TRUMPETER Bent Persson, in town this week with the Swedish Jazz Kings, is reputed to be one of the most
convincing exponents of the early Louis Armstrong style — the 1920s and early '30s.
"That period of Armstrong's playing has a great influence on me," he says. But what qualities does Persson try to capture in his own playing?
"It's the rhythmic aspect, mainly. It's very versatile also, compared with later years, when Armstrong went to a simpler, more majestic kind of playing.
In the beginning it was more fun, more improvised playing, and that's what interests me in Jazz.
"Of course, I'm also interested In other trumpet players, like Bix (Beiderbecke) or Henry Allen, or Cootie Williams.

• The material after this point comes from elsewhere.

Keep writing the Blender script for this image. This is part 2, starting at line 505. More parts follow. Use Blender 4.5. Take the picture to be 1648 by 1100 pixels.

I'm not only playing the
Armstrong style."
Bent Persson's Armstrong admiration is such that he has made albums
copying solos Armstrong recorded for Edison cylinders but which had only been preserved on paper.
He says he avoids allowing admiration to lapse into imitation by adopting the original style, rhythms and some of the melody,
"but the improvising very seldom is copied. That wouldn't be right, because they never played the tunes the same from one time to the next".
He admits Armstrong occasionally followed a set routine on some songs, and there are some pieces where he feels obliged to follow suit,
such as the famous 'West End Blues'. "That solo is almost like a composition. You have to approach it like a concert piece for
classical trumpet if you are going to achieve the same feeling as the original.
Improvisation remains the central element, he stresses. "It's what distinguishes jazz from most other music."
The regular bassist with the Swedish Jazz Kings was unavailable for this tour and his place will be taken by Melbourne's Howard Cairns.
Mr Persson has not yet heard him, but is unconcerned. "Jazz is very international
now, the language is common and there is always some kind of dialect that comes out.
"You can put the guys together from anywhere all over the world and if they know all the tunes, you just start | playing and it works."
The Swedish Jazz Kings will play at Doctor Jazz on Wednesday and Thursday.